Sysco is terminating an $8.2 billion acquisition of food distribution competitor US Foods, days after a federal judge granted the Federal Trade Commission’s request for an injunction on antitrust grounds. Had the merger gone through, the new entity would have controlled roughly 75% of the foodservice marketplace.
Foods distributor Sysco said on Monday it would terminate an $8.2 billion acquisition of private equity-owned competitor US Foods, Forbes reported.
The deal’s cancellation comes just days after a federal judge granted the Federal Trade Commission’s (FTC) request for an injunction on antitrust grounds, Forbes reported.
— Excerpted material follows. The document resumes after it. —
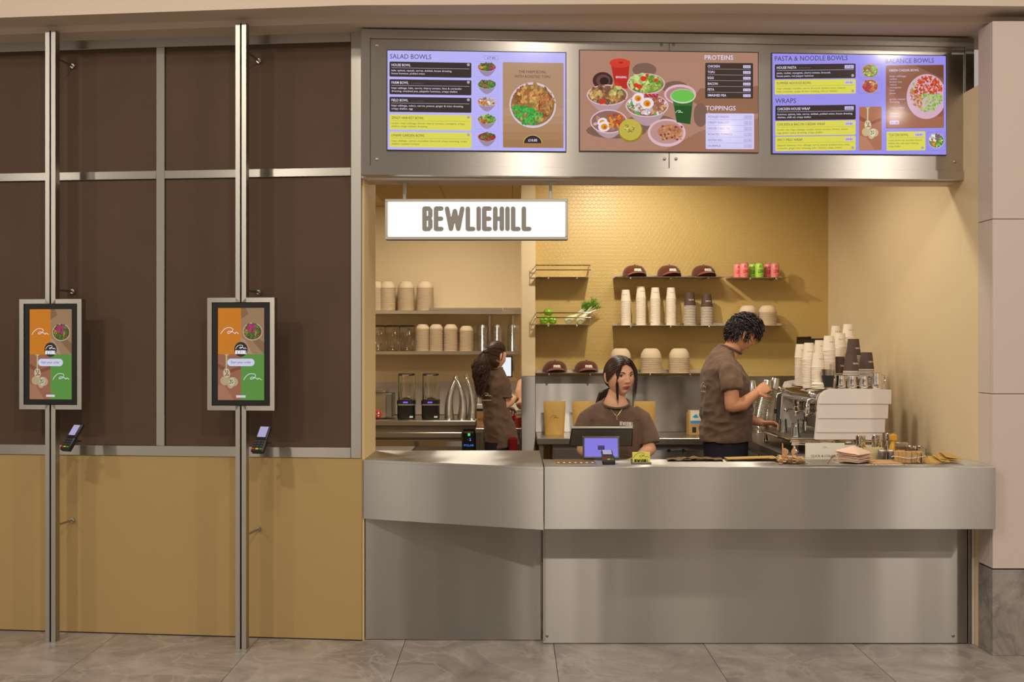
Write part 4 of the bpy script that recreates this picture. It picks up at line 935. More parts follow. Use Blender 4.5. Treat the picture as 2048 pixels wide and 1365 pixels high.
for k, (dx, rz) in enumerate(((-.05, .2), (-.02, -.15), (.01, .4), (.03, -.1), (.05, .25))):
    q = MB().use('kraft'); q.poly([(-.05, -.04, 0), (.05, -.045, .002), (.045, .045, .012), (-.045, .04, .02)]); q.poly([(-.05, -.04, -.001), (-.045, .04, .019), (.045, .045, .011), (.05, -.045, .001)])
    o = q.build('kraft_slip'); o.location = at_pan(5, dx, -.01+.008*k, .006+.006*k); o.rotation_euler = (.12, .08*k-.15, rz); tag(o, 'loose kraft paper slip in the counter pan nearest the column', 'paper', 'loose kraft slips in a pan')
# click and collect card
p = W(1651, 921, 5.82)
cc = thing('collect_sign', 'pale upright card sign with hill mark and collection wording beside the espresso machine', 'sign', (p.x, 5.83, .9655))
q = MB().use('card_white'); q.box(-.108, 0, 0, .108, .004, .105, .0005); q.build('card', cc)
q = MB().use('card_white'); q.box(-.09, .004, 0, .09, .05, .003); q.build('foot', cc)
q = MB().use('print'); q.color(74, 66, 58); q.text('CLICK & COLLECT', 0, .028, .0125, lambda u, v: (u, -.0008, v), .152, 'C', .004); hill(q, -.016, .076, .032, lambda u, v: (u, -.0008, v), 3); q.build('lettering', cc)

# ---------------------------------------------------------------- worktops behind the counter
WS = .965
sw = thing('side_worktop', 'steel side worktop along the cream wall under the espresso machine', 'worktop', (2.05, 7.1, 0))
def sb(nm, m, x0, y0, z0, x1, y1, z1, c=.002, par=sw, o=(2.05, 7.1)):
    q = MB().use(m); q.box(x0-o[0], y0-o[1], z0, x1-o[0], y1-o[1], z1, c); return q.build(nm, par)
sb('top', 'steel_dark', 1.60, 5.805, WS-.045, 2.485, 7.76, WS); sb('cabinet', 'steel_dark', 1.66, 5.83, .08, 2.48, 7.74, WS-.045)
for i in range(3): sb('door', 'steel_low', 1.655, 5.86+.63*i, .12, 1.662, 6.46+.63*i, WS-.09, .002)
bw = thing('back_worktop', 'steel worktop with drawers along the gold back wall', 'worktop', (1.3, 8.07, 0))
bo = (1.3, 8.07)
sb('top', 'steel_shelf', .185, 7.80, .875, 2.485, 8.336, .92, .004, bw, bo); sb('cabinet', 'steel_dark', .30, 7.86, .08, 2.48, 8.32, .875, .002, bw, bo)
sb('leg', 'steel_dark', .20, 7.84, 0, .235, 7.875, .875, .002, bw, bo)
sb('panel', 'steel_shelf', .31, 7.852, .12, .98, 7.861, .83, .002, bw, bo)
dx0 = [.985, 1.266, 1.547]
for i in range(3):
    dr = sb('drawer', 'steel_low', dx0[i]+.003, 7.845, .62, dx0[i]+.278, 7.861, .83, .002, bw, bo)
    X = (1338-CX)*7.84/F if i == 0 else (1367-CX)*7.84/F if i == 1 else 1.75
    q = MB().use('dark_gap'); q.lathe([(.013, 0), (.013, .002)], 16); o = q.build('finger_hole', dr); o.rotation_euler = (PI/2, 0, 0); o.location = (X-1.3, 7.845-8.07, EYE-(902-HY)*7.84/F)

# ---------------------------------------------------------------- shelves on the gold wall
def shelf(px0, px1, z, label, brk, y0=8.14):
    x0, x1 = (px0-CX)*y0/F, (px1-CX)*y0/F; r = thing('wall_shelf', label, 'shelf', ((x0+x1)/2, 8.35, z), 0, None)
    q = MB().use('steel_shelf'); w = (x1-x0)/2; q.box(-w, y0-8.35, -.003, w, -.001, 0, .0008); q.box(-w, -.004, -.003, w, -.001, .02); q.build('plate', r)
    for bpx in brk:
        X = (bpx-CX)*(y0+.02)/F-(x0+x1)/2; q = MB().use('steel_shelf'); q.tube([(X, y0-8.35+.008, -.010), (X, -.004, -.010)], .0055, 8); q.ball((X, y0-8.35+.008, -.011), .009, 10, 6); q.build('bracket', r)
    return r
ZT, ZM, ZL = EYE-(553.5-HY)*8.14/F, EYE-(651-HY)*8.14/F, EYE-(746.5-HY)*8.14/F
shelf(1231, 1450, ZT, 'upper wall shelf carrying three brown caps', (1261, 1341, 1416))
shelf(1462, 1577, ZT-.006, 'short upper wall shelf carrying the drink cans', (1500, 1552))
shelf(1230, 1577, ZM, 'long middle wall shelf carrying paper cup stacks and bowls', (1261, 1341, 1418, 1506))
shelf(1073, 1425, ZL, 'lowest wall shelf carrying two caps and three bowl stacks', (1098, 1180, 1300, 1380))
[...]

In December 2013, private equity firms KKR & Co. and Clayton, Dubilier & Rice agreed to sell privately held US Foods to Sysco for $3.5 billion, or an enterprise value of roughly $8.2 billion, a merger that would have combined the two largest foods distributors in the United States. However, this year, the FTC objected to the merger, arguing the combined company would control roughly 75% of the foodservice marketplace, Forbes reported.
The FTC called for an injunction, stating that the merger would lead to higher prices and diminished service for the restaurants, hotels and schools that contract food distributors. State attorneys general in California, Illinois, Iowa, Maryland, Minnesota, Nebraska, Ohio, Virginia, Pennsylvania, Tennessee, North Carolina, and the District of Columbia joined the FTC in its complaint this February, Forbes reported.
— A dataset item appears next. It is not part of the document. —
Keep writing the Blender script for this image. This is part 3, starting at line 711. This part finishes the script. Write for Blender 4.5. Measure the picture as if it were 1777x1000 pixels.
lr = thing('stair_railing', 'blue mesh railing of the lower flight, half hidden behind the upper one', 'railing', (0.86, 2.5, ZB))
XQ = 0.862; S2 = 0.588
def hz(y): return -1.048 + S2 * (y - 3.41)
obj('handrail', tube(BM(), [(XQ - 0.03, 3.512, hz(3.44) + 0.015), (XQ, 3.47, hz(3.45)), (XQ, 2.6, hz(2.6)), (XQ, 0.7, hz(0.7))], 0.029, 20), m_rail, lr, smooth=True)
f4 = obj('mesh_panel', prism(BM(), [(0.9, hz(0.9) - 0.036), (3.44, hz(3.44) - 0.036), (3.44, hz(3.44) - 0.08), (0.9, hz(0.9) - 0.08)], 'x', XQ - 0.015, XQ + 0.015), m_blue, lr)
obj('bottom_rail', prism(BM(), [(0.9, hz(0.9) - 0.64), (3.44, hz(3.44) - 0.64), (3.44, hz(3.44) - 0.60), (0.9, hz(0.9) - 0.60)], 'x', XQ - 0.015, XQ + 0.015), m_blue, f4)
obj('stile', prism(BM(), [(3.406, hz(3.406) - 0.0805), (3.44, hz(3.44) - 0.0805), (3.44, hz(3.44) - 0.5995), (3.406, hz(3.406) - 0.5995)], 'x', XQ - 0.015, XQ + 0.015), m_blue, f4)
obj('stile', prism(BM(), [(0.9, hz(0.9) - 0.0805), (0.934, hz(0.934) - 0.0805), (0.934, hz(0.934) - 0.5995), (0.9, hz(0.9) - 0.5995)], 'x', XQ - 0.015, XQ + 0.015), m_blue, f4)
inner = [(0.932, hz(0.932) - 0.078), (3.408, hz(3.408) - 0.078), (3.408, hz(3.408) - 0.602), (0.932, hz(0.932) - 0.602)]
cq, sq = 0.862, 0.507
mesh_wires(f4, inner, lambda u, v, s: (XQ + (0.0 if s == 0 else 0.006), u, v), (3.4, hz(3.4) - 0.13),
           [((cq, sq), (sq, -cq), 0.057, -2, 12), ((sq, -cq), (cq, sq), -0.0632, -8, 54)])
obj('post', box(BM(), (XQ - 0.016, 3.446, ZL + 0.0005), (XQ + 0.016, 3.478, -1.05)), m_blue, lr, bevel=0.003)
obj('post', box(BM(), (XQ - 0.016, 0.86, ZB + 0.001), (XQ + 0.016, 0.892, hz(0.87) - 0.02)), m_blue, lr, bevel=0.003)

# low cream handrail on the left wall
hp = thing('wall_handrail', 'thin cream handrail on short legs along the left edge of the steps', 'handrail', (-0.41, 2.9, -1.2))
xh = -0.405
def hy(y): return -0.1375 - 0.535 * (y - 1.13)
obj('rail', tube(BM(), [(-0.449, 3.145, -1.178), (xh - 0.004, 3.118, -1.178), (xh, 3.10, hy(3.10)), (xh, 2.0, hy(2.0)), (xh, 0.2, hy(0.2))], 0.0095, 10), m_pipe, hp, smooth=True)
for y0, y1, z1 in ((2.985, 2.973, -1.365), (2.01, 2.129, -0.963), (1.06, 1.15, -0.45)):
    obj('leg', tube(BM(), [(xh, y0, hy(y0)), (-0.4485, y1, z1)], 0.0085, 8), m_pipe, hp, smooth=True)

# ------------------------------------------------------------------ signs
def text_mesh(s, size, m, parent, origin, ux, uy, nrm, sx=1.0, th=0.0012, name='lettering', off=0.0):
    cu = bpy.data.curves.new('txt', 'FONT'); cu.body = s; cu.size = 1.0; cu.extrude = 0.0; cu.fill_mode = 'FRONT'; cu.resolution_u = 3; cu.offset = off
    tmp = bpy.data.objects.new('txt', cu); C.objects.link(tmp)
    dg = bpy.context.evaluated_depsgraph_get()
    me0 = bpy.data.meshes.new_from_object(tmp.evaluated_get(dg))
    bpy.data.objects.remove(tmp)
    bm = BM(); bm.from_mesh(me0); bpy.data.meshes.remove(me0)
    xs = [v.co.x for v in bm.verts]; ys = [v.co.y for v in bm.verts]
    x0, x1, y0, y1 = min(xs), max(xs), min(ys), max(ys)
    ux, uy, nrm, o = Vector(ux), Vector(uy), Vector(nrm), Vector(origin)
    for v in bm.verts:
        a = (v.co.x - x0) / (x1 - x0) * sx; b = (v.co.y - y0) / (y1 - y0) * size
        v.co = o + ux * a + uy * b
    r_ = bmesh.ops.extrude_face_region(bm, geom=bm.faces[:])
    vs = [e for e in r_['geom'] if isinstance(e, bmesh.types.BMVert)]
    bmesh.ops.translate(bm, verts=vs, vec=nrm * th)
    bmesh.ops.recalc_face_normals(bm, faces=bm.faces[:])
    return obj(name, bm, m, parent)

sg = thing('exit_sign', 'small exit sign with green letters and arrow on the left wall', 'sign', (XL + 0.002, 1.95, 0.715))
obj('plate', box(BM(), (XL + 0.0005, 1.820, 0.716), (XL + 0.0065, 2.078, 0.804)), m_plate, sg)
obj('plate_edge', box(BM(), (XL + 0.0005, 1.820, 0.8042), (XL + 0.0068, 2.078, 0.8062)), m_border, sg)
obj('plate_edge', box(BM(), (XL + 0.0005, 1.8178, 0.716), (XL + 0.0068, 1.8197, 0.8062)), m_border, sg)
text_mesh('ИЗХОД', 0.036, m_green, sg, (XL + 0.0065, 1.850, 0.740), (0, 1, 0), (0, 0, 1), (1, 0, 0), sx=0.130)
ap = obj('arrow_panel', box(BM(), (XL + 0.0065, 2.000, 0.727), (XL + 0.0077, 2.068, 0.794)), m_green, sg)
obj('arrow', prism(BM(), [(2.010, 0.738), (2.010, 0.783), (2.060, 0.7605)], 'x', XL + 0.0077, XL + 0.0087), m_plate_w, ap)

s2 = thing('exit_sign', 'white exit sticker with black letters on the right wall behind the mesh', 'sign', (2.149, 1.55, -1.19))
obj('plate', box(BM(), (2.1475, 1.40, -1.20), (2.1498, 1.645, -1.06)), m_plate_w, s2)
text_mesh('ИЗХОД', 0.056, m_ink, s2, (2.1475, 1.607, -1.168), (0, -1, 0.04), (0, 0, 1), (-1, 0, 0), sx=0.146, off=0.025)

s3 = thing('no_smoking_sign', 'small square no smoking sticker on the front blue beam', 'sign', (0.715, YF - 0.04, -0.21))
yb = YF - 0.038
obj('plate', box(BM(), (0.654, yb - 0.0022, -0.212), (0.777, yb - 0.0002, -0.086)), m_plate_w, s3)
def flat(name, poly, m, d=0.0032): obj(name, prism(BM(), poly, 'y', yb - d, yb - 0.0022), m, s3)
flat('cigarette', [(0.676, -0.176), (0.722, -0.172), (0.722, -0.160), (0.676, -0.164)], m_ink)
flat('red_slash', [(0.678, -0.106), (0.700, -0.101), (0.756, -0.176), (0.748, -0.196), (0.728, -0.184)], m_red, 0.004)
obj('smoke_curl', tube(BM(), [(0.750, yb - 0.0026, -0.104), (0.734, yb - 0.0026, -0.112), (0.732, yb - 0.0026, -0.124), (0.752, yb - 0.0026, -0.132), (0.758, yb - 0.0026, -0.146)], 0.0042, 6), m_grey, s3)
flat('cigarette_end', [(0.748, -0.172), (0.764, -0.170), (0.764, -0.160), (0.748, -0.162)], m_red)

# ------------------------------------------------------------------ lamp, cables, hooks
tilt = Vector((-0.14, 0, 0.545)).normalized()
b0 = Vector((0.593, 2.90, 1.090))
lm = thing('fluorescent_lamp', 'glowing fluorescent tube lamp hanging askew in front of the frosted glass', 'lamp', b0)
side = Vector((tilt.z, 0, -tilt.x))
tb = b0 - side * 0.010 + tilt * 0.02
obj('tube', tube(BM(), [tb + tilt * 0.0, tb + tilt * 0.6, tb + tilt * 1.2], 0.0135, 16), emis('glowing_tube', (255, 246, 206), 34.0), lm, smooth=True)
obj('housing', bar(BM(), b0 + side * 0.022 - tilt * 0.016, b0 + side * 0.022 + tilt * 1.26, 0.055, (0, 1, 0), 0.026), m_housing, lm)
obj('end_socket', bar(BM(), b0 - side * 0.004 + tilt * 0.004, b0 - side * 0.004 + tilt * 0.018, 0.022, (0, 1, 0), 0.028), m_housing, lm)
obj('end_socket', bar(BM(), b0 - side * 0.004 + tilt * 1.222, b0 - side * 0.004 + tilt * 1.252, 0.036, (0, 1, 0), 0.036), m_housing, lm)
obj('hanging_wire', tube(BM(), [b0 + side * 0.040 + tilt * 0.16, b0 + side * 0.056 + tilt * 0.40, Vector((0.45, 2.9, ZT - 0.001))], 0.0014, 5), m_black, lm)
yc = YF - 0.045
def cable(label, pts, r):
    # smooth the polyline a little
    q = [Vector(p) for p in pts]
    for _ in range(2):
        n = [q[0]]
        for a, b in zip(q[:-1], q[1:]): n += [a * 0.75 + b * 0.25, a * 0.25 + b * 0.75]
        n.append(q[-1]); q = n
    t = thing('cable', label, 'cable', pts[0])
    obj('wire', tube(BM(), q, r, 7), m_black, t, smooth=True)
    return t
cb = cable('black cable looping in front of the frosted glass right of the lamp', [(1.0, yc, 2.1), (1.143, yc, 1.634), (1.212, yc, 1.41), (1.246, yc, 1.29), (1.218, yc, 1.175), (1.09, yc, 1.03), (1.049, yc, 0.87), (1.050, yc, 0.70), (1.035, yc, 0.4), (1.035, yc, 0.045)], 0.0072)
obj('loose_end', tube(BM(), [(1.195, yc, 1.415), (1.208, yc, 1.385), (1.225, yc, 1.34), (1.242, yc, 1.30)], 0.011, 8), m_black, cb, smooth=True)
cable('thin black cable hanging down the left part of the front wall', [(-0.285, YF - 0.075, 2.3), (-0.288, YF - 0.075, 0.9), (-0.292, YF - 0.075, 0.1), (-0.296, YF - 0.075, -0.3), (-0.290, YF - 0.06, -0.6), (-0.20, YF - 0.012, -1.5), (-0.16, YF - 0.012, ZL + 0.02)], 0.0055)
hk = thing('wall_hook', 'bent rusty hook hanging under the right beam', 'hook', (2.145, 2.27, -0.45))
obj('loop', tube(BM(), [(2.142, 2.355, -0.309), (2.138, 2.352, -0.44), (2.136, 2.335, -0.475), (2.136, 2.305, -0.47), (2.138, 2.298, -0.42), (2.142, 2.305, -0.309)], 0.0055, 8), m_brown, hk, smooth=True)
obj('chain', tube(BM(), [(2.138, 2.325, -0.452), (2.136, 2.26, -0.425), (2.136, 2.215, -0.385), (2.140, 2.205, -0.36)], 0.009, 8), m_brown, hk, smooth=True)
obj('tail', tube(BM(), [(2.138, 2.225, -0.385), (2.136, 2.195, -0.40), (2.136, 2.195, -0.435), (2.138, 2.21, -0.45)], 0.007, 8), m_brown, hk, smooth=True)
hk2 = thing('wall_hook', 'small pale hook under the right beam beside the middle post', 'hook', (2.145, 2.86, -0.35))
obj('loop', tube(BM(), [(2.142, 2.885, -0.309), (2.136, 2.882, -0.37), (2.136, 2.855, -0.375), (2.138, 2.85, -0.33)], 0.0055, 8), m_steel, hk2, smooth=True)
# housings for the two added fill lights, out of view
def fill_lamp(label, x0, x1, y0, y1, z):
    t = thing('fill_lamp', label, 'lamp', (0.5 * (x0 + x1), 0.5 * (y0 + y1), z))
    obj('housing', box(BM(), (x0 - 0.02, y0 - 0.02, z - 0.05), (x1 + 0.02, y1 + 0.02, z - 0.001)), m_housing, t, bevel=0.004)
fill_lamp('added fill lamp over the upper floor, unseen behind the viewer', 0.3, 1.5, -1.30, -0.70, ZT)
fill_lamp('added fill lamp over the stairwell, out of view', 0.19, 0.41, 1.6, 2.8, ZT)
Last Tuesday, Judge Amit P. Mehta of the Federal District Court for the District of Columbia granted the FTC’s injunction, stating that the antitrust regulator had shown “a reasonable probability that the proposed merger will substantially impair competition in the national customer and local broadline markets and that the equities weigh in favor of injunctive relief,” Forbes reported.
In the wake of the ruling, Sysco is now moving on, as are US Foods and its private equity owners, Forbes reported.
“After reviewing our options, including whether to appeal the Court’s decision, we have concluded that it’s in the best interests of all our stakeholders to move on,” Bill DeLaney, CEO of Sysco, said in a statement. “We believed the merger was the right strategic decision for us, and we are disappointed that it did not come to fruition.”
Sysco will pay US Foods a $300 million breakup fee, and $12.5 million to Performance Food Group, the planned buyer of 11 divested US Foods distribution centers, Forbes reported.
To tide investors over, Sysco said on Monday its board has authorized a $3 billion share buyback, roughly 13% of the company’s outstanding stock, over the next 24 months. Sysco will also redeem $5 billion of merger-related debts, which had redemption provisions in the event a deal fell apart, Forbes reported.
“Sysco and U.S. Foods’ decision to abandon the transaction is a victory for both competition and consumers. The evidence shows that Sysco and US Foods were strong rivals in broadline food distribution whose combination would have harmed consumers,” Debbie Feinstein, director of the regulator’s Bureau of Competition, said in a statement.
The FTC’s victory with Sysco and US Foods may prove a template for regulators in defining national marketplaces that can be used to challenge overly aggressive mergers, Forbes reported.
“This is a very big win for the FTC. They were able to establish how to define a national market for national customers in a hotly contested case,” Bruce Sokler, chair of the antitrust section at law firm Mintz Levin, said.